For good or ill, activists now are important players in the investor ecology, with increasingly successful records for changing a board’s makeup. At Egon Zehnder, we identified 58 incidents of investor activism against S&P 500 companies over the last two years. Of those, 16 contests involved changes to board composition, urging a “no” vote on the management’s slate of directors or proposing, or threatening to propose, an alternative slate. And of those, only six concluded in favor of management, resulting from the activist slate being withdrawn before a vote or management’s victory in a vote.

It is not surprising, then, that many boards are evaluating their plans for responding to an activist slate this proxy season. Broadly speaking, however, there are really only two possible courses of action a board can take. One path is to accept the reality of activist scrutiny and build it into the nominating committee’s ongoing work. The nominating committee needs to look at the board with an objective eye and identify how its composition might give an activist a foothold, such as directors with conspicuously long tenures or directors whose experience is unaligned with the company’s business and its strategic direction. The nominating committee must then design a director succession plan that identifies, cultivates, and elects candidates with the desired competencies. Doing so is not a guarantee against activist action, but having a carefully chosen board with relevant backgrounds and perspectives deprives activists of a clear weakness to exploit.

Because board seats turn over intermittently and because competition for directors is so high, fully executing this strategy can take several years. In the meantime, an activist investor may well decide to put forth its own slate. When that happens, the nominating committee must shift into high gear. In the 16 activist initiatives involving changes to board composition, the median campaign length was found to be only 77 days—just 11 weeks from the initial announcement to some sort of resolution. And six of those 16 initiatives concluded in less than one month.
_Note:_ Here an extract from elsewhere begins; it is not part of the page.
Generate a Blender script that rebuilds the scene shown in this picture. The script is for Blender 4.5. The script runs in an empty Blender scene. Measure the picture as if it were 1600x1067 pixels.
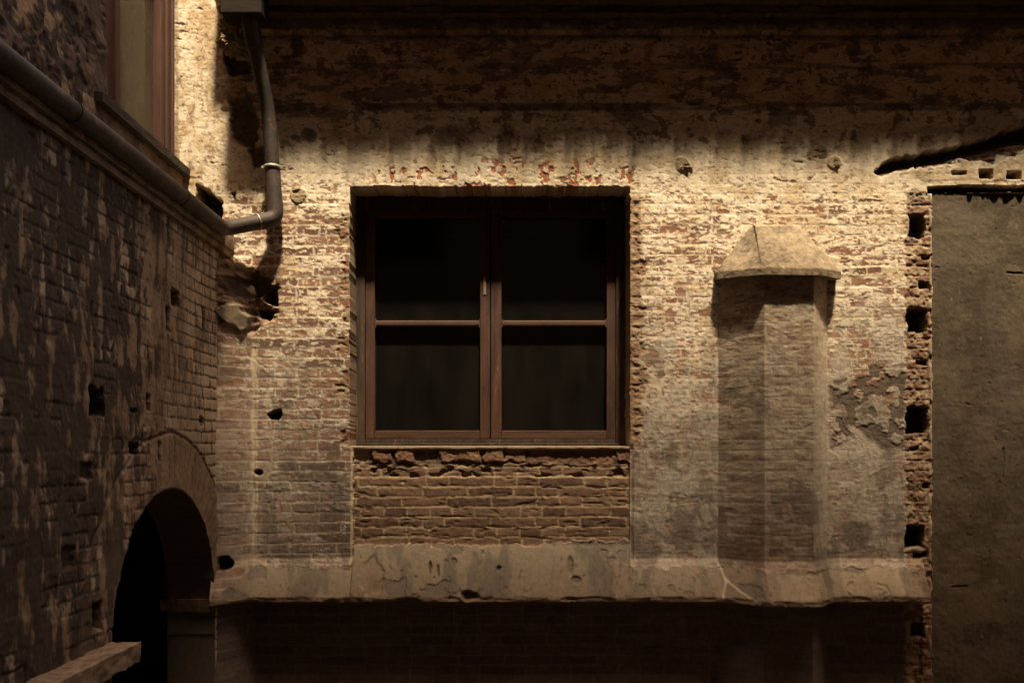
import bpy, bmesh, math, random
import numpy as np
from mathutils import Vector, noise as mnoise

# ------------------------------------------------------------------ units
# The back wall stands in the plane Y = 0.  Lengths below are written in
# "wall units" of 4 mm (one brick course is 16 of them): lat = to the right,
# z = up from eye height, d = out of the wall towards the courtyard.
S = 0.004
ZC = 1.90            # eye height above the courtyard floor
FD = 1400.0          # distance of the eye from the back wall in wall units
HV, HU = 715.0, 800.0
sc = bpy.context.scene
COL = sc.collection
random.seed(5)
F = np.float32

def W(lat, d, z):
    return Vector((lat * S, -d * S, z * S + ZC))

def at(u, v, d):
    """point at distance d in front of the wall seen at (u, v)"""
    k = 1.0 - d / FD
    return W((u - HU) * k, d, (HV - v) * k)

# ------------------------------------------------------------------ noise
_rng = np.random.RandomState(11)
_T = [_rng.rand(256, 256).astype(F) for _ in range(6)]

def vn(x, y, seed=0):
    t = _T[seed % 6]
    x = x + F(seed * 37.7); y = y + F(seed * 91.3)
    xi = np.floor(x); yi = np.floor(y)
    fx = (x - xi).astype(F); fy = (y - yi).astype(F)
    xi = xi.astype(np.int32) & 255; yi = yi.astype(np.int32) & 255
    x1 = (xi + 1) & 255; y1 = (yi + 1) & 255
    fx = fx * fx * fx * (fx * (fx * 6 - 15) + 10); fy = fy * fy * fy * (fy * (fy * 6 - 15) + 10)
    a = t[yi, xi] + (t[yi, x1] - t[yi, xi]) * fx
    b = t[y1, xi] + (t[y1, x1] - t[y1, xi]) * fx
    return a + (b - a) * fy

def fbm(x, y, o=4, seed=0, g=0.5):
    s = 0; a = 1.0; n = 0
    for k in range(o):
        s = s + a * vn(x, y, seed + k); n += a
        a *= g
        x, y = x * F(2.03) * F(.92) + y * F(2.03) * F(.39), y * F(2.03) * F(.92) - x * F(2.03) * F(.39)
    return s / n

def sm(a, b, x):
    t = np.clip((x - a) / (b - a), 0, 1)
    return t * t * (3 - 2 * t)

def uni(n):
    """flatten the histogram of n to 0..1"""
    q = np.quantile(n.ravel()[::7], np.linspace(0, 1, 101))
    return np.interp(n, q, np.linspace(0, 1, 101)).astype(F)

def hsh(i, j, k=0):
    return _T[k % 6][(j.astype(np.int32) * 7 + k * 13) & 255, (i.astype(np.int32) * 3 + j.astype(np.int32) * 101) & 255]

def sdf(U, V, pts):
    """signed distance to a polygon, negative inside"""
    dist = np.full(U.shape, 1e9, F); ins = np.zeros(U.shape, bool)
    n = len(pts)
    for i in range(n):
        (ax, ay), (bx, by) = pts[i], pts[(i + 1) % n]
        ex, ey = bx - ax, by - ay
        t = np.clip(((U - ax) * ex + (V - ay) * ey) / (ex * ex + ey * ey + 1e-9), 0, 1)
        dist = np.minimum(dist, np.hypot(U - ax - t * ex, V - ay - t * ey))
        if ay != by:
            c = ((ay > V) != (by > V)) & (U < (bx - ax) * (V - ay) / (by - ay) + ax)
            ins ^= c
    return np.where(ins, -dist, dist)

def bricks(U, V, pitch=16.0, length=72.0, seed=0, rag=1.0):
    Uw = U + rag * 1.6 * (fbm(U / 9, V / 9, 2, seed + 1) - .5) * 2
    Vw = V + rag * 1.3 * (fbm(U / 14, V / 9, 2, seed + 2) - .5) * 2 + 3 * (fbm(U / 160, V / 120, 2, seed + 3) - .5)
    j = np.floor(Vw / pitch); fy = Vw / pitch - j
    x = Uw / length + (j % 2) * .5 + hsh(j * 0 + 3, j, seed) * .22
    i = np.floor(x); fx = x - i
    hd = hsh(i, j, seed + 1) < .45
    h2 = hd & (fx > .5)
    du = np.where(hd, np.minimum(fx % .5, .5 - fx % .5), np.minimum(fx, 1 - fx)) * length
    dv = np.minimum(fy, 1 - fy) * pitch
    r1 = hsh(i * 2 + h2, j, seed + 2); r2 = hsh(i * 2 + h2 + 57, j, seed + 3); r3 = hsh(i * 2 + h2 + 91, j + 40, seed + 4)
    e = np.minimum(du, dv)
    return e.astype(F), r1, r2, r3, (fy - .5).astype(F)

def mix(a, b, t):
    t = t[..., None] if getattr(t, 'ndim', 0) == 2 else t
    return a * (1 - t) + b * t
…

Of course, the company could stick with its current slate and hope it receives the necessary votes. But once activists have sown the seeds of doubt in the minds of other investors, events have shown that change is more or less preordained. It is simply a matter of whose change will prevail.
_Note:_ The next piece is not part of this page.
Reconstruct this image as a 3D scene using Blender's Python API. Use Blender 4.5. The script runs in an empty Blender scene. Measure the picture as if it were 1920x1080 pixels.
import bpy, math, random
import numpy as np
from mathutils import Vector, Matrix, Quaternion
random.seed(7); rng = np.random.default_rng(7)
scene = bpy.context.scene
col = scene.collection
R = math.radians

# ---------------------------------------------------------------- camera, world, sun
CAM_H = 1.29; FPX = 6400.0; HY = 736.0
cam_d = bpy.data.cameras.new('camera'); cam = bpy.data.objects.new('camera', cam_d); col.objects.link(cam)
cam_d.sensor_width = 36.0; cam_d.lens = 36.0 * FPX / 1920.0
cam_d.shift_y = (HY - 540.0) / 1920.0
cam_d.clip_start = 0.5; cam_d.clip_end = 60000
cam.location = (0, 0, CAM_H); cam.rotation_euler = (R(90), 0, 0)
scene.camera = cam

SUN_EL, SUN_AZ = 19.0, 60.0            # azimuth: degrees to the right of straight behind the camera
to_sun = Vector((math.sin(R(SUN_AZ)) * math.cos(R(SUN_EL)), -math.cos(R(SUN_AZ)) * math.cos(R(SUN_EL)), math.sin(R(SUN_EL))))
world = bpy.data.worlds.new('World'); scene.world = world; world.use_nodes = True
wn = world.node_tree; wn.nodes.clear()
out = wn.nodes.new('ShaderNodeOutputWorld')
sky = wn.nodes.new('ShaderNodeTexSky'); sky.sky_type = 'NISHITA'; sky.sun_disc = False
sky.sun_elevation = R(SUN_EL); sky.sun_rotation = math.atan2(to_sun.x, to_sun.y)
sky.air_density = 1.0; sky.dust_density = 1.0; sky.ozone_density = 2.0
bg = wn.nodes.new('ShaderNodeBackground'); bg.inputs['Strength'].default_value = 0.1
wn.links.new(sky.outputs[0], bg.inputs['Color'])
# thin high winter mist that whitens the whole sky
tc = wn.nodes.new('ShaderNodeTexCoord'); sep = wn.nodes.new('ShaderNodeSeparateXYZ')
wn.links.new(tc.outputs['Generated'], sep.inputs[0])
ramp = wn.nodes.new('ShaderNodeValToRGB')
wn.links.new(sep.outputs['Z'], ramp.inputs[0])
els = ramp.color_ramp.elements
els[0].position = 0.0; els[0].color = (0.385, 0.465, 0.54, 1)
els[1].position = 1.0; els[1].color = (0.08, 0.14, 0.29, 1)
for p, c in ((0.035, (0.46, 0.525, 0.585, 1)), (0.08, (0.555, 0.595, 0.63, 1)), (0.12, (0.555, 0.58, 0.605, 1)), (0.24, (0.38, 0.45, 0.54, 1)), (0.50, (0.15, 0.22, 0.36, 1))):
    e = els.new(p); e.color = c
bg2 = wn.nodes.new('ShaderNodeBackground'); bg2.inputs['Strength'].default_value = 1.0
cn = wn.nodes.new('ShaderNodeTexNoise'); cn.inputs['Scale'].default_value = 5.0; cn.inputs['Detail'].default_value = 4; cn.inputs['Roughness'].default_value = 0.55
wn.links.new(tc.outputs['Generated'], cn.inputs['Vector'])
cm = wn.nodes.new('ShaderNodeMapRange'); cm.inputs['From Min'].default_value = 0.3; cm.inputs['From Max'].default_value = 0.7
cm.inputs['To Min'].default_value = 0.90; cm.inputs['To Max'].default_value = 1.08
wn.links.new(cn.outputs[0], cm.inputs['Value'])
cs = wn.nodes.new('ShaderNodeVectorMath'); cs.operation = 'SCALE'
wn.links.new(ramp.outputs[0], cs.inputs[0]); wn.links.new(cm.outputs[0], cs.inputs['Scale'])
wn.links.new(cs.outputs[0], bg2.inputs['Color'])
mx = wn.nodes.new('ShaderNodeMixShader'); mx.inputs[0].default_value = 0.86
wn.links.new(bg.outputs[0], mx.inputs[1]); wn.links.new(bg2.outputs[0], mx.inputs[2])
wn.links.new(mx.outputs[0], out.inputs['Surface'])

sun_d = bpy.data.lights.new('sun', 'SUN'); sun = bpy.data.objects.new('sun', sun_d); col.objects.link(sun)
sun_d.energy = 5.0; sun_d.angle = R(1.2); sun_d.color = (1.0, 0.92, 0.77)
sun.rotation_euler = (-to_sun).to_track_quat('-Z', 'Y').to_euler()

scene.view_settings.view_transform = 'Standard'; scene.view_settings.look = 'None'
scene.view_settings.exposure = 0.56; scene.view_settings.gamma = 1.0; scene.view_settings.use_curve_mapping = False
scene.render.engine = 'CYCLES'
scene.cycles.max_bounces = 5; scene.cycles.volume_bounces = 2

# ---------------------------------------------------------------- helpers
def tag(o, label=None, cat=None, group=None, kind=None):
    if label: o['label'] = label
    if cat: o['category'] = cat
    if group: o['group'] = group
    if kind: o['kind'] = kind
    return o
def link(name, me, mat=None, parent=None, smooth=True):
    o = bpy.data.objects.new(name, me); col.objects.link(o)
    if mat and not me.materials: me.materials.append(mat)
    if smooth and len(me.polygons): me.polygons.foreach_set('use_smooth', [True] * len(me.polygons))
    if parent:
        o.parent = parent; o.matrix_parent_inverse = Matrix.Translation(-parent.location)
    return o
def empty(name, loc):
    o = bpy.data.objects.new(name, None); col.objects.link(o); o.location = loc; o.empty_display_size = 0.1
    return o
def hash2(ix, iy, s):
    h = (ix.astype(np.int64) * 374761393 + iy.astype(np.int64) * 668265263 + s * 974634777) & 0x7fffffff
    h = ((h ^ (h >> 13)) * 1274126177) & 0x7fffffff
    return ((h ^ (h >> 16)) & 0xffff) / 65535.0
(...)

Because time is of the essence when faced with an activist slate, it is incumbent upon boards to watch closely for tremors that might precede such an action. Besieged boards might feel blindsided, but successful activist attacks rarely come out of the blue. Seven of the companies that were subject to investor activism on board composition were the targets of initiatives from more than one group. For example, while Starboard’s Jeff Smith may be the one credited with replacing the Darden board, that upheaval only followed an initial salvo from Barrington Capital Group. Once the board gets the faintest sense that it is the object of activist interest, it needs to move quickly to examine its composition and reshape it as needed.

When the battle is joined, boards must ensure they do two things. First, they must reach beyond their usual networks in identifying new director candidates. Expanded networks are more likely to allow the board to draw upon candidates with a wider range of perspectives and experiences. Furthermore, the wider pool of candidates (and connections to candidates) is essential if a company can hope to quickly assemble a slate that doesn’t look quickly assembled.

Once the company has its nominees, it then must convince the investor community to give its support. Here it is particularly helpful to steal a page from the activist playbook. Activists know that no matter how good their slate may be, their real power lies in their ability to sway a majority of investors to their side. As a result, the best activists are also the best communicators. They make sure that the story they tell is clear and compelling and then tell that story relentlessly. If management has been less than successful, it is because they have been out-maneuvered in the court of investor opinion. Management must make sure that the story they tell about their slate is even more compelling than that put forth in support of the activist candidates, and it must be told with the same energy and clarity.

The bottom line is that nominating committees must build strong director succession plans that result in boards that are clearly relevant for the challenges and opportunities the business is facing. Their only choice is whether to do so preemptively and with the luxury of time or, instead, with their back to the wall and the clock ticking.